Website Aims at Giving Voice to Rural Population

CHENNAI: A language spoken in Tripura has only seven speakers left. It is facing the threat of imminent extinction, which means the death of a culture and a world view. With 833 million people and 700 living languages, the stories of rural India gets attention only when there is a serious problem or a disaster, says veteran journalist P Sainath, founding editor of People’s Archive of Rural India (PARI).

The website, to be launched on Saturday, aims at giving voice to the dying-out livelihoods  and the everyday lives of everyday people and provide a voice to the largely unrepresented rural India.

At a media interaction on Wednesday, ahead of the launch, he expressed concern about the nature of transformation, saying it only ‘strengthens that part of India which is ugly and backward, while destroying what is to be cherished’. “The khaps are getting stronger, while schools of art and storytellers are perishing,” he bemoaned.

Faces, livelihoods, languages and art forms would find a place in these living archives, in the form of photographs, films, texts and ‘talking albums’.

There is so much about rural India about which there is little or no awareness, says Sainath.

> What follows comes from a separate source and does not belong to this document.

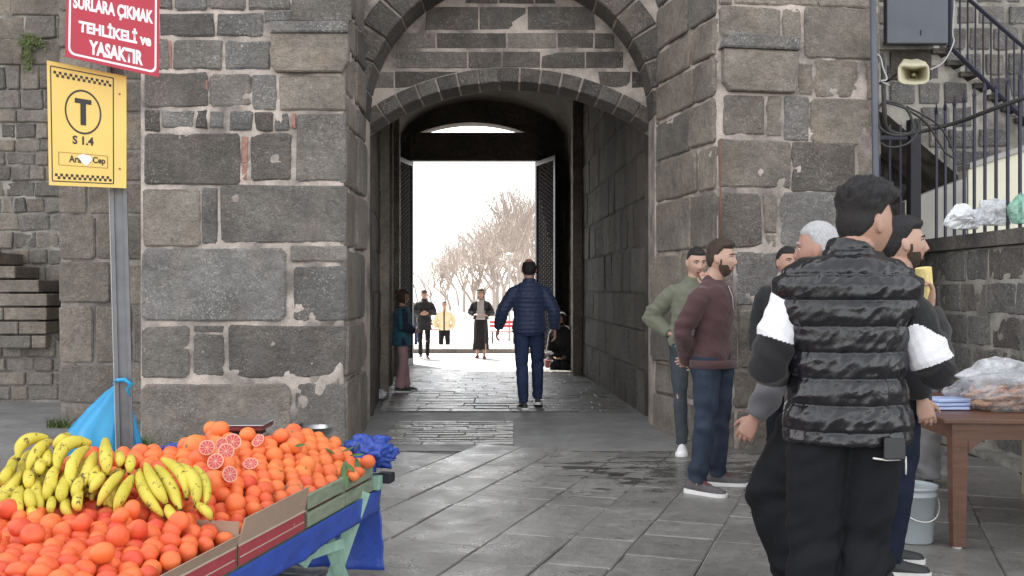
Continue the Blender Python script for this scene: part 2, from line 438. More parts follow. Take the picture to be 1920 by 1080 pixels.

The art of making nadaswarams, a male Dalit Bharatanaytam and folk dancer, a man in remote village in Idukki who runs a library with 160 books, the daily routine of a girl at a Meghalaya Anganwadi- the stories are diverse.

 “Three faces, a man, a woman and a child, from every district in India — this is what we hope to represent,” he says explaining that they would all come with names and occupations, as the people who are being represented are central to the project. Recordings to document all the languages and dialects in the country too are a part of PARI, which will have a resource section on reports or studies for public reference.

Expansion of the project would be taken up with inputs from volunteers, students and journalists, and from the general public. The veteran journalist encourages even school children to click pictures of people in rural India and send them in with the basic details, which would all find a place in PARI, which is run by Counter Media Trust. Access to the site is free and it is not-for-profit and PARI aims at crowdsourcing to create content and which could be done for free.

“It is an incomplete living journal, we would keep adding to it as long as rural India exists, as all of it cannot be captured,” he quips.